#### PROBLEM TO WORK ON
Make an exact copy of the listing below.

#### DATA SECTION
○ ○ ○ ○ ○

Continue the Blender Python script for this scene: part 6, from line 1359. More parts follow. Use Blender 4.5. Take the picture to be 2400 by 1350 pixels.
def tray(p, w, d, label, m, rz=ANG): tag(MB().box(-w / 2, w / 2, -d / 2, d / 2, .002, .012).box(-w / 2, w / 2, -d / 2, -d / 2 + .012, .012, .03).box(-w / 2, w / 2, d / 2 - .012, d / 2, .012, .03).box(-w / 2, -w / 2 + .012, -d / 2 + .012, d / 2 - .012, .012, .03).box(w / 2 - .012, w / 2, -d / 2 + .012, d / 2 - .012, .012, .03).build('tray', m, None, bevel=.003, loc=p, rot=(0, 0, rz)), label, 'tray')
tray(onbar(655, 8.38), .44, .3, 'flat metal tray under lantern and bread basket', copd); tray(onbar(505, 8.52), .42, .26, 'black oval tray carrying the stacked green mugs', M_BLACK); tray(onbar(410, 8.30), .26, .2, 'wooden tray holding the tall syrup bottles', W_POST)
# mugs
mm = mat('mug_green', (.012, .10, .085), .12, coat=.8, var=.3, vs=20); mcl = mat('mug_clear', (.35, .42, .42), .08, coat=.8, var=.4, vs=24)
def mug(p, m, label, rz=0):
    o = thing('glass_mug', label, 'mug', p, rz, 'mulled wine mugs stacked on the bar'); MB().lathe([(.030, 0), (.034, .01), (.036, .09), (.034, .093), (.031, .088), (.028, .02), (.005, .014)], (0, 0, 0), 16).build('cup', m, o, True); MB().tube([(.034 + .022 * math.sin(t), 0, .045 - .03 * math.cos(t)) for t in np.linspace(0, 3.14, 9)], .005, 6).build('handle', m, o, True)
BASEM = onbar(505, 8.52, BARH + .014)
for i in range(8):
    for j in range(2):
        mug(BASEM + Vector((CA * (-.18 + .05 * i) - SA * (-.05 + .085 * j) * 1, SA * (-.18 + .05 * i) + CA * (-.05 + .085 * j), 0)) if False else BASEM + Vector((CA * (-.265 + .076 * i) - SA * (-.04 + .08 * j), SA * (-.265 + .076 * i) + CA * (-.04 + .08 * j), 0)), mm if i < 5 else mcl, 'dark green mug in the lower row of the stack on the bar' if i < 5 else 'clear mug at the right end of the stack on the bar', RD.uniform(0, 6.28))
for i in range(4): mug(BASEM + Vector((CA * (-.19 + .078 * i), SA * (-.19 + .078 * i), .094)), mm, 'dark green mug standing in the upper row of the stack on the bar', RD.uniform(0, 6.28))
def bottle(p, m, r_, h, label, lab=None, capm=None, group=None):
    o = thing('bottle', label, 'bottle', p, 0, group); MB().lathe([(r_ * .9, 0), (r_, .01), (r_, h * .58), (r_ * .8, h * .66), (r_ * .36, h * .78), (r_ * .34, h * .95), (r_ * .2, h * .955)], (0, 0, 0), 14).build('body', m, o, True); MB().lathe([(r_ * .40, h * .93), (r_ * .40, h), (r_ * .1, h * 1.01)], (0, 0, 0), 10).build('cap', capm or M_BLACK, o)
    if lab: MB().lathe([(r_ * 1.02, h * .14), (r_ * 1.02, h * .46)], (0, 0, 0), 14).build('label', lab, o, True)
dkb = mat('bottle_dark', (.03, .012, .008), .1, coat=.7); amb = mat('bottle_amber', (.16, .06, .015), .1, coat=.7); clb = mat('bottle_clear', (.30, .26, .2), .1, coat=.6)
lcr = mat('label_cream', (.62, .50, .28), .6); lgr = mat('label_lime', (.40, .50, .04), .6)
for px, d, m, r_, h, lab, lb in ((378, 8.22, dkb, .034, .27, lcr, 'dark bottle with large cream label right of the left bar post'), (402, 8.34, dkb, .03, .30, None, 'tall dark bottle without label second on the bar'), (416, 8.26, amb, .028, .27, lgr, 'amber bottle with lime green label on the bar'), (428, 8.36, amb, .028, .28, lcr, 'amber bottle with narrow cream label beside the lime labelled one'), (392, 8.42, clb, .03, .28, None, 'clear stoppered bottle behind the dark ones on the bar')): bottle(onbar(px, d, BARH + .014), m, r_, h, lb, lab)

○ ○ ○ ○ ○

#### THE SOLUTION
Continue the Blender Python script for this scene: part 6, from line 1359. More parts follow. Use Blender 4.5. Take the picture to be 2400 by 1350 pixels.
def tray(p, w, d, label, m, rz=ANG): tag(MB().box(-w / 2, w / 2, -d / 2, d / 2, .002, .012).box(-w / 2, w / 2, -d / 2, -d / 2 + .012, .012, .03).box(-w / 2, w / 2, d / 2 - .012, d / 2, .012, .03).box(-w / 2, -w / 2 + .012, -d / 2 + .012, d / 2 - .012, .012, .03).box(w / 2 - .012, w / 2, -d / 2 + .012, d / 2 - .012, .012, .03).build('tray', m, None, bevel=.003, loc=p, rot=(0, 0, rz)), label, 'tray')
tray(onbar(655, 8.38), .44, .3, 'flat metal tray under lantern and bread basket', copd); tray(onbar(505, 8.52), .42, .26, 'black oval tray carrying the stacked green mugs', M_BLACK); tray(onbar(410, 8.30), .26, .2, 'wooden tray holding the tall syrup bottles', W_POST)
# mugs
mm = mat('mug_green', (.012, .10, .085), .12, coat=.8, var=.3, vs=20); mcl = mat('mug_clear', (.35, .42, .42), .08, coat=.8, var=.4, vs=24)
def mug(p, m, label, rz=0):
    o = thing('glass_mug', label, 'mug', p, rz, 'mulled wine mugs stacked on the bar'); MB().lathe([(.030, 0), (.034, .01), (.036, .09), (.034, .093), (.031, .088), (.028, .02), (.005, .014)], (0, 0, 0), 16).build('cup', m, o, True); MB().tube([(.034 + .022 * math.sin(t), 0, .045 - .03 * math.cos(t)) for t in np.linspace(0, 3.14, 9)], .005, 6).build('handle', m, o, True)
BASEM = onbar(505, 8.52, BARH + .014)
for i in range(8):
    for j in range(2):
        mug(BASEM + Vector((CA * (-.18 + .05 * i) - SA * (-.05 + .085 * j) * 1, SA * (-.18 + .05 * i) + CA * (-.05 + .085 * j), 0)) if False else BASEM + Vector((CA * (-.265 + .076 * i) - SA * (-.04 + .08 * j), SA * (-.265 + .076 * i) + CA * (-.04 + .08 * j), 0)), mm if i < 5 else mcl, 'dark green mug in the lower row of the stack on the bar' if i < 5 else 'clear mug at the right end of the stack on the bar', RD.uniform(0, 6.28))
for i in range(4): mug(BASEM + Vector((CA * (-.19 + .078 * i), SA * (-.19 + .078 * i), .094)), mm, 'dark green mug standing in the upper row of the stack on the bar', RD.uniform(0, 6.28))
def bottle(p, m, r_, h, label, lab=None, capm=None, group=None):
    o = thing('bottle', label, 'bottle', p, 0, group); MB().lathe([(r_ * .9, 0), (r_, .01), (r_, h * .58), (r_ * .8, h * .66), (r_ * .36, h * .78), (r_ * .34, h * .95), (r_ * .2, h * .955)], (0, 0, 0), 14).build('body', m, o, True); MB().lathe([(r_ * .40, h * .93), (r_ * .40, h), (r_ * .1, h * 1.01)], (0, 0, 0), 10).build('cap', capm or M_BLACK, o)
    if lab: MB().lathe([(r_ * 1.02, h * .14), (r_ * 1.02, h * .46)], (0, 0, 0), 14).build('label', lab, o, True)
dkb = mat('bottle_dark', (.03, .012, .008), .1, coat=.7); amb = mat('bottle_amber', (.16, .06, .015), .1, coat=.7); clb = mat('bottle_clear', (.30, .26, .2), .1, coat=.6)
lcr = mat('label_cream', (.62, .50, .28), .6); lgr = mat('label_lime', (.40, .50, .04), .6)
for px, d, m, r_, h, lab, lb in ((378, 8.22, dkb, .034, .27, lcr, 'dark bottle with large cream label right of the left bar post'), (402, 8.34, dkb, .03, .30, None, 'tall dark bottle without label second on the bar'), (416, 8.26, amb, .028, .27, lgr, 'amber bottle with lime green label on the bar'), (428, 8.36, amb, .028, .28, lcr, 'amber bottle with narrow cream label beside the lime labelled one'), (392, 8.42, clb, .03, .28, None, 'clear stoppered bottle behind the dark ones on the bar')): bottle(onbar(px, d, BARH + .014), m, r_, h, lb, lab)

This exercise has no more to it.